Berendzen declined to discuss any challenges or successes he faced while serving as director.

“Dr. Berendzen did so much for our program,” Hall said. “I would say in 2019, that is when he really flourished as interim director.”

Calzada, too, championed Berendzen’s tenure during a difficult time.

Still, Hall said there was a looming knowledge that Berendzen was an interim director, and students were eager for stability.

In the summer of 2019, Berendzen alerted Calzada that he would not be seeking the permanent position, and the search for a new director began in the fall.

Looking Forward

As the program searched for a permanent leader to replace Berendzen, Peterson said he saw an opportunity to surround himself with exciting and imaginative students while also helping build and better the program.

Calzada said a university search committee comprised of the vice provost, a dean and an honors student, reviewed all applications and recommended finalists for further interviews.

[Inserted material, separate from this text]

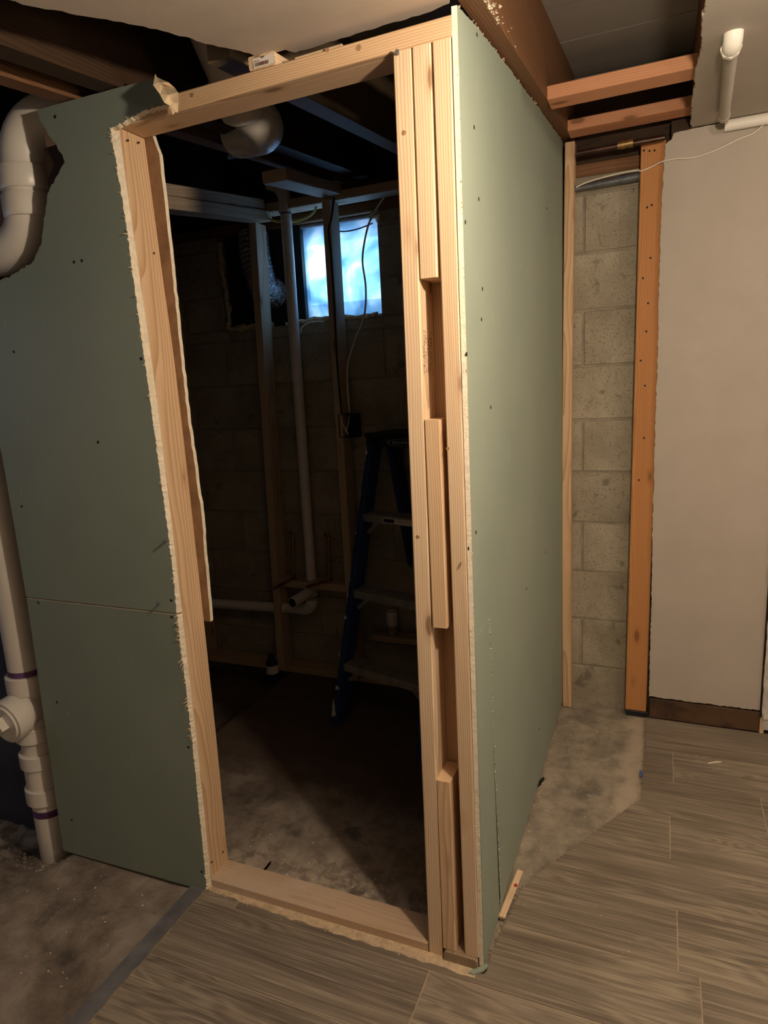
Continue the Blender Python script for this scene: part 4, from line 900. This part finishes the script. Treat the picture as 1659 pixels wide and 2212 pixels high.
# ------------------------------------------------------------------ the ceiling lamps and an added fill lamp (above and beside the view)
def glow(name, col, k):
    m = bpy.data.materials.new(name); m.use_nodes = True; b = m.node_tree.nodes['Principled BSDF']
    b.inputs['Base Color'].default_value = (*col, 1); b.inputs['Emission Color'].default_value = (*col, 1); b.inputs['Emission Strength'].default_value = k; return m
FIL = glow('lit_filament', (1.0, 0.85, 0.66), 60.0)
def clearglass():
    m = bpy.data.materials.new('clear_bulb_glass'); m.use_nodes = True; nt = m.node_tree; nt.nodes.clear()
    out = N(nt, 'ShaderNodeOutputMaterial'); t = N(nt, 'ShaderNodeBsdfTransparent'); g = N(nt, 'ShaderNodeBsdfGlossy'); g.inputs['Roughness'].default_value = 0.05
    mx_ = N(nt, 'ShaderNodeMixShader'); mx_.inputs[0].default_value = 0.05
    nt.links.new(t.outputs[0], mx_.inputs[1]); nt.links.new(g.outputs[0], mx_.inputs[2]); nt.links.new(mx_.outputs[0], out.inputs[0]); return m
GLOW = clearglass()
def turned(pos, prof, name, mat, parent, seg=20):
    b = MB(); P_ = Vector(pos); pts = [P_+Vector((r*math.cos(2*math.pi*k/seg), r*math.sin(2*math.pi*k/seg), z)) for r, z in prof for k in range(seg)]
    b.add(pts, [(i*seg+k, i*seg+(k+1)%seg, (i+1)*seg+(k+1)%seg, (i+1)*seg+k) for i in range(len(prof)-1) for k in range(seg)], smooth=True)
    return b.build(name, mat, parent)
BULB = [(0.001,-0.021),(0.012,-0.017),(0.020,-0.005),(0.019,0.006),(0.013,0.018),(0.012,0.030)]
def lampholder(x, y, z, ceil, lab):
    e = empty('ceiling_lampholder', (x, y, ceil-0.001), label=lab, cat='lamp')
    turned((x,y,z), [(0.016,0.030),(0.020,0.032),(0.020,ceil-z-0.022),(0.055,ceil-z-0.014),(0.058,ceil-z-0.0015)], 'socket', PVC_WHITE, e)
    bb = turned((x,y,z), BULB, 'bulb', GLOW, e); MB().tube([(x-0.006,y,z),(x+0.006,y,z)], 0.0012, 6).build('filament', FIL, bb)
lampholder(0.53, -0.47, 1.98, zc(-0.47)-0.0135, 'bare bulb in a white lampholder on the beige ceiling')
lampholder(1.72, 0.35, 2.18, zg(0.35), 'bare bulb in a white lampholder on the grey ceiling')
e = empty('added_fill_lamp', (2.0,-0.85,0.012), label='unseen fill lamp on a black stand, added by the right-hand wall', cat='lamp')  # made-up stand and bulb to carry the added fill light
turned((2.0,-0.85,0.0125), [(0.001,0),(0.12,0),(0.12,0.012),(0.012,0.02),(0.009,0.03),(0.009,1.17),(0.016,1.18),(0.016,1.20)], 'stand', BLACK, e)
bb = turned((2.0,-0.85,1.25), [(0.012,-0.045),(0.02,-0.03),(0.030,-0.005),(0.026,0.018),(0.001,0.030)], 'bulb', GLOW, e); MB().tube([(1.994,-0.85,1.25),(2.006,-0.85,1.25)], 0.0012, 6).build('filament', FIL, bb)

Hall said honors students were immediately impressed by Peterson’s seeming balance as a strong academic leader and his approachable quality.

“(Peterson is) kind of the best of both Dr. Berendzen and Dr. Yavneh, which is something we were really looking for,” Hall said.

The committee then provided Calzada with their feedback in order for her to make the final decision.

“It was a difficult choice as we had very good candidates,” she said. “Dr. Peterson had a particular vision for the program that I found very exciting.”

That vision is a four-step plan:

1. Recruit and retain high caliber students that positively impact the whole university

2. Make the program reflect the diversity of Loyola

3. Emphasize all Jesuit values

4. Improve the cultural engagement and service aspects of the program

Peterson said he was well aware of the frustrations students have had with leadership continuity and the lack of course offerings. He said he is eager to start addressing those issues with student input.

“I’m going to do my best to increase the course offerings, and I’m going to be working closely with chairs and deans to try and ensure that we can offer a really rich set of seminars,” Peterson said.

Addressing leadership continuity, he said he hopes to be in the position for a long time.

“I am optimistic that things are going to become a bit more stable now with most of the new administration in place,” he said. “I think we’re probably entering a time of a bit more stability, I hope.

In her final semester as an honors student, Hall said her experience has been a tumultuous one, filled with hardships and successes, but she believes those successes are now here to stay.

“Oftentimes, it felt as though the rest of Loyola forgot about us,” she said. “This was definitely a challenging time, but I think [honors] will come out very strong in the end.”